**MATERIAL:**
§

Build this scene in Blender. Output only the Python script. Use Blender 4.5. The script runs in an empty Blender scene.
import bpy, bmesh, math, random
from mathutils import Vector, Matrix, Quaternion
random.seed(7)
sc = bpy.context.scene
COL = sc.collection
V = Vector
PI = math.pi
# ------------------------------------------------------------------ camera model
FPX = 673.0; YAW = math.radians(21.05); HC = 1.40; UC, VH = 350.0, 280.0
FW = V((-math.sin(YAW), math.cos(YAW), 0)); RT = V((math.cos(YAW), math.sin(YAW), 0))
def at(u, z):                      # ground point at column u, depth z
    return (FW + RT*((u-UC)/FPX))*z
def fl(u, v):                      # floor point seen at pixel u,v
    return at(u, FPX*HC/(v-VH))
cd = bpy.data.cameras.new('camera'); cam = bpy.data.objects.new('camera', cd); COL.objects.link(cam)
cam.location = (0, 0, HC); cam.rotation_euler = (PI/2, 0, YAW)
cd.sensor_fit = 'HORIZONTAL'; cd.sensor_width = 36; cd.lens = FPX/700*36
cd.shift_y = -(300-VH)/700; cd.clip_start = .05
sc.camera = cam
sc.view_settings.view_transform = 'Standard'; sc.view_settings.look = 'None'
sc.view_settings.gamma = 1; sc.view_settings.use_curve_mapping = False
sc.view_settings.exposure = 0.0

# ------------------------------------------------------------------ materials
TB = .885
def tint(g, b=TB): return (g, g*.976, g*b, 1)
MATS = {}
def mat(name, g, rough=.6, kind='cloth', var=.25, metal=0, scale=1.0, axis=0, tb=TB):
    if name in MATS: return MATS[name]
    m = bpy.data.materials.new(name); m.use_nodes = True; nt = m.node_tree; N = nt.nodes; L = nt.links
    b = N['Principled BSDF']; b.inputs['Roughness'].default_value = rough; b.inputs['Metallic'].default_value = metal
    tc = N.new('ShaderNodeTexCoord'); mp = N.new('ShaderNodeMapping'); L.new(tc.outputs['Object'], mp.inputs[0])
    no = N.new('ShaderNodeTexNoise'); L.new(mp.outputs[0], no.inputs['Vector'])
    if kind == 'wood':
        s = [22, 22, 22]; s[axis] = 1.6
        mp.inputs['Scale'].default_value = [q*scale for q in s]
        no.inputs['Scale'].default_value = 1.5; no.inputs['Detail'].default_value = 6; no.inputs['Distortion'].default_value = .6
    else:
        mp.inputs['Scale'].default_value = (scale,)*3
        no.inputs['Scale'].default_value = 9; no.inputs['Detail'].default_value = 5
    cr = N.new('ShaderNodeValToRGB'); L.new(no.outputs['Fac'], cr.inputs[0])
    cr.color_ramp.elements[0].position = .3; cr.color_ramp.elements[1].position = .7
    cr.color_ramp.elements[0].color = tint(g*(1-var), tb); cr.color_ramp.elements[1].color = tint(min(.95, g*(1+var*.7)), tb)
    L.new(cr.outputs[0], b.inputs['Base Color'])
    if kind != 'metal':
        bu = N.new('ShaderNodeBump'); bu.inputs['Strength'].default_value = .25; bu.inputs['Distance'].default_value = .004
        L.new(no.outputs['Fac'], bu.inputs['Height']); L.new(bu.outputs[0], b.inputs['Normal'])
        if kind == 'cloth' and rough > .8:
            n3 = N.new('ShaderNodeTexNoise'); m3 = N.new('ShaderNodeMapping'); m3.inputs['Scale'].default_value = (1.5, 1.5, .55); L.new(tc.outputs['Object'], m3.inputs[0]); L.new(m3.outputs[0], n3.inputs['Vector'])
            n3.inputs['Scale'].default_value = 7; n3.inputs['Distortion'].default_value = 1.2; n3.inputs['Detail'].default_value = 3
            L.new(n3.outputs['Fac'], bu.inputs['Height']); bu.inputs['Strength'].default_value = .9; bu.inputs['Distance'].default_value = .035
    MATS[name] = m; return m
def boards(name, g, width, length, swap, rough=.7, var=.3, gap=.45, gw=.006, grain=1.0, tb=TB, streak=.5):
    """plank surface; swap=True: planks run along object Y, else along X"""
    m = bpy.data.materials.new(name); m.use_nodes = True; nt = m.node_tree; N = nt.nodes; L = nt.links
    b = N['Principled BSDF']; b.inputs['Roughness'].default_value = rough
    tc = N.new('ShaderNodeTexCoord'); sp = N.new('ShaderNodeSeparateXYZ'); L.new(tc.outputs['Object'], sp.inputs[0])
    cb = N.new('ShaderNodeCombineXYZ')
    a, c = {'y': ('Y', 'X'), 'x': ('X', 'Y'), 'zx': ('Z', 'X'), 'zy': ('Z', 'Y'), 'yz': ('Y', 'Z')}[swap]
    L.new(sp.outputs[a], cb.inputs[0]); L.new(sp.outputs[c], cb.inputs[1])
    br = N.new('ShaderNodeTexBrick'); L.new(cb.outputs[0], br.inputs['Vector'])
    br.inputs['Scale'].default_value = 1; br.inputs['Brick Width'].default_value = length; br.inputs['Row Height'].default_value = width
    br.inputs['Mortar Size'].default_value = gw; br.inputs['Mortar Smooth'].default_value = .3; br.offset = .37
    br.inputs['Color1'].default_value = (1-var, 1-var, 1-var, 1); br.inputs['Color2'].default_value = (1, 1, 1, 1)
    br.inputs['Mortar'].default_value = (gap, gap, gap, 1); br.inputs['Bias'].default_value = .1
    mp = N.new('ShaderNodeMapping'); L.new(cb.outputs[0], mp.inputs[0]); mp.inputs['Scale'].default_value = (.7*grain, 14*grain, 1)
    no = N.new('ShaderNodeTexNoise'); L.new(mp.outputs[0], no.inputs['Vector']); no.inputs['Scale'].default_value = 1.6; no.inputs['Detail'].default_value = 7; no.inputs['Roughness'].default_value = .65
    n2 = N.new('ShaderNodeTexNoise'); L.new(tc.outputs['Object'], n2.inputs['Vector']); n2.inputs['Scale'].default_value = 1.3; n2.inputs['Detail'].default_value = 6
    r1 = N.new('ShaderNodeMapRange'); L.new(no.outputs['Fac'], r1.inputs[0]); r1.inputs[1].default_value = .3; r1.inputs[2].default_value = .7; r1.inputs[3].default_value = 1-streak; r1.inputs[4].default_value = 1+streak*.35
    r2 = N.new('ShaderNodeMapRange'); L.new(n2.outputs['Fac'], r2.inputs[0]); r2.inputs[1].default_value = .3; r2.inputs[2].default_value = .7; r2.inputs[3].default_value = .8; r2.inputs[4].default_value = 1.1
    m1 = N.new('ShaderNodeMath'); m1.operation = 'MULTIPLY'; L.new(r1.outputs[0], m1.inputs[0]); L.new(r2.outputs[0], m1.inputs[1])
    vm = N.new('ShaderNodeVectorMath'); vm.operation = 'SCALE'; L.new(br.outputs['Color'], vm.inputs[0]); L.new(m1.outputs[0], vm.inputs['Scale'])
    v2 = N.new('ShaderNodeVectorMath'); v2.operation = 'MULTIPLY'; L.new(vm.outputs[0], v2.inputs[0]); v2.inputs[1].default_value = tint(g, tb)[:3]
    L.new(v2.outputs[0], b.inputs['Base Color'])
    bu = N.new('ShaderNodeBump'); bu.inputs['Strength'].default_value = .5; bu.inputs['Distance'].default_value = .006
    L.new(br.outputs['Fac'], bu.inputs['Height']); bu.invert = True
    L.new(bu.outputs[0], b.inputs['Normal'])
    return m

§

**WHAT YOU HAVE TO DO:**
Copy out the whole listing exactly; please set it all down.

**EXPECTED OUTPUT:**
Build this scene in Blender. Output only the Python script. Use Blender 4.5. The script runs in an empty Blender scene.
import bpy, bmesh, math, random
from mathutils import Vector, Matrix, Quaternion
random.seed(7)
sc = bpy.context.scene
COL = sc.collection
V = Vector
PI = math.pi
# ------------------------------------------------------------------ camera model
FPX = 673.0; YAW = math.radians(21.05); HC = 1.40; UC, VH = 350.0, 280.0
FW = V((-math.sin(YAW), math.cos(YAW), 0)); RT = V((math.cos(YAW), math.sin(YAW), 0))
def at(u, z):                      # ground point at column u, depth z
    return (FW + RT*((u-UC)/FPX))*z
def fl(u, v):                      # floor point seen at pixel u,v
    return at(u, FPX*HC/(v-VH))
cd = bpy.data.cameras.new('camera'); cam = bpy.data.objects.new('camera', cd); COL.objects.link(cam)
cam.location = (0, 0, HC); cam.rotation_euler = (PI/2, 0, YAW)
cd.sensor_fit = 'HORIZONTAL'; cd.sensor_width = 36; cd.lens = FPX/700*36
cd.shift_y = -(300-VH)/700; cd.clip_start = .05
sc.camera = cam
sc.view_settings.view_transform = 'Standard'; sc.view_settings.look = 'None'
sc.view_settings.gamma = 1; sc.view_settings.use_curve_mapping = False
sc.view_settings.exposure = 0.0

# ------------------------------------------------------------------ materials
TB = .885
def tint(g, b=TB): return (g, g*.976, g*b, 1)
MATS = {}
def mat(name, g, rough=.6, kind='cloth', var=.25, metal=0, scale=1.0, axis=0, tb=TB):
    if name in MATS: return MATS[name]
    m = bpy.data.materials.new(name); m.use_nodes = True; nt = m.node_tree; N = nt.nodes; L = nt.links
    b = N['Principled BSDF']; b.inputs['Roughness'].default_value = rough; b.inputs['Metallic'].default_value = metal
    tc = N.new('ShaderNodeTexCoord'); mp = N.new('ShaderNodeMapping'); L.new(tc.outputs['Object'], mp.inputs[0])
    no = N.new('ShaderNodeTexNoise'); L.new(mp.outputs[0], no.inputs['Vector'])
    if kind == 'wood':
        s = [22, 22, 22]; s[axis] = 1.6
        mp.inputs['Scale'].default_value = [q*scale for q in s]
        no.inputs['Scale'].default_value = 1.5; no.inputs['Detail'].default_value = 6; no.inputs['Distortion'].default_value = .6
    else:
        mp.inputs['Scale'].default_value = (scale,)*3
        no.inputs['Scale'].default_value = 9; no.inputs['Detail'].default_value = 5
    cr = N.new('ShaderNodeValToRGB'); L.new(no.outputs['Fac'], cr.inputs[0])
    cr.color_ramp.elements[0].position = .3; cr.color_ramp.elements[1].position = .7
    cr.color_ramp.elements[0].color = tint(g*(1-var), tb); cr.color_ramp.elements[1].color = tint(min(.95, g*(1+var*.7)), tb)
    L.new(cr.outputs[0], b.inputs['Base Color'])
    if kind != 'metal':
        bu = N.new('ShaderNodeBump'); bu.inputs['Strength'].default_value = .25; bu.inputs['Distance'].default_value = .004
        L.new(no.outputs['Fac'], bu.inputs['Height']); L.new(bu.outputs[0], b.inputs['Normal'])
        if kind == 'cloth' and rough > .8:
            n3 = N.new('ShaderNodeTexNoise'); m3 = N.new('ShaderNodeMapping'); m3.inputs['Scale'].default_value = (1.5, 1.5, .55); L.new(tc.outputs['Object'], m3.inputs[0]); L.new(m3.outputs[0], n3.inputs['Vector'])
            n3.inputs['Scale'].default_value = 7; n3.inputs['Distortion'].default_value = 1.2; n3.inputs['Detail'].default_value = 3
            L.new(n3.outputs['Fac'], bu.inputs['Height']); bu.inputs['Strength'].default_value = .9; bu.inputs['Distance'].default_value = .035
    MATS[name] = m; return m
def boards(name, g, width, length, swap, rough=.7, var=.3, gap=.45, gw=.006, grain=1.0, tb=TB, streak=.5):
    """plank surface; swap=True: planks run along object Y, else along X"""
    m = bpy.data.materials.new(name); m.use_nodes = True; nt = m.node_tree; N = nt.nodes; L = nt.links
    b = N['Principled BSDF']; b.inputs['Roughness'].default_value = rough
    tc = N.new('ShaderNodeTexCoord'); sp = N.new('ShaderNodeSeparateXYZ'); L.new(tc.outputs['Object'], sp.inputs[0])
    cb = N.new('ShaderNodeCombineXYZ')
    a, c = {'y': ('Y', 'X'), 'x': ('X', 'Y'), 'zx': ('Z', 'X'), 'zy': ('Z', 'Y'), 'yz': ('Y', 'Z')}[swap]
    L.new(sp.outputs[a], cb.inputs[0]); L.new(sp.outputs[c], cb.inputs[1])
    br = N.new('ShaderNodeTexBrick'); L.new(cb.outputs[0], br.inputs['Vector'])
    br.inputs['Scale'].default_value = 1; br.inputs['Brick Width'].default_value = length; br.inputs['Row Height'].default_value = width
    br.inputs['Mortar Size'].default_value = gw; br.inputs['Mortar Smooth'].default_value = .3; br.offset = .37
    br.inputs['Color1'].default_value = (1-var, 1-var, 1-var, 1); br.inputs['Color2'].default_value = (1, 1, 1, 1)
    br.inputs['Mortar'].default_value = (gap, gap, gap, 1); br.inputs['Bias'].default_value = .1
    mp = N.new('ShaderNodeMapping'); L.new(cb.outputs[0], mp.inputs[0]); mp.inputs['Scale'].default_value = (.7*grain, 14*grain, 1)
    no = N.new('ShaderNodeTexNoise'); L.new(mp.outputs[0], no.inputs['Vector']); no.inputs['Scale'].default_value = 1.6; no.inputs['Detail'].default_value = 7; no.inputs['Roughness'].default_value = .65
    n2 = N.new('ShaderNodeTexNoise'); L.new(tc.outputs['Object'], n2.inputs['Vector']); n2.inputs['Scale'].default_value = 1.3; n2.inputs['Detail'].default_value = 6
    r1 = N.new('ShaderNodeMapRange'); L.new(no.outputs['Fac'], r1.inputs[0]); r1.inputs[1].default_value = .3; r1.inputs[2].default_value = .7; r1.inputs[3].default_value = 1-streak; r1.inputs[4].default_value = 1+streak*.35
    r2 = N.new('ShaderNodeMapRange'); L.new(n2.outputs['Fac'], r2.inputs[0]); r2.inputs[1].default_value = .3; r2.inputs[2].default_value = .7; r2.inputs[3].default_value = .8; r2.inputs[4].default_value = 1.1
    m1 = N.new('ShaderNodeMath'); m1.operation = 'MULTIPLY'; L.new(r1.outputs[0], m1.inputs[0]); L.new(r2.outputs[0], m1.inputs[1])
    vm = N.new('ShaderNodeVectorMath'); vm.operation = 'SCALE'; L.new(br.outputs['Color'], vm.inputs[0]); L.new(m1.outputs[0], vm.inputs['Scale'])
    v2 = N.new('ShaderNodeVectorMath'); v2.operation = 'MULTIPLY'; L.new(vm.outputs[0], v2.inputs[0]); v2.inputs[1].default_value = tint(g, tb)[:3]
    L.new(v2.outputs[0], b.inputs['Base Color'])
    bu = N.new('ShaderNodeBump'); bu.inputs['Strength'].default_value = .5; bu.inputs['Distance'].default_value = .006
    L.new(br.outputs['Fac'], bu.inputs['Height']); bu.invert = True
    L.new(bu.outputs[0], b.inputs['Normal'])
    return m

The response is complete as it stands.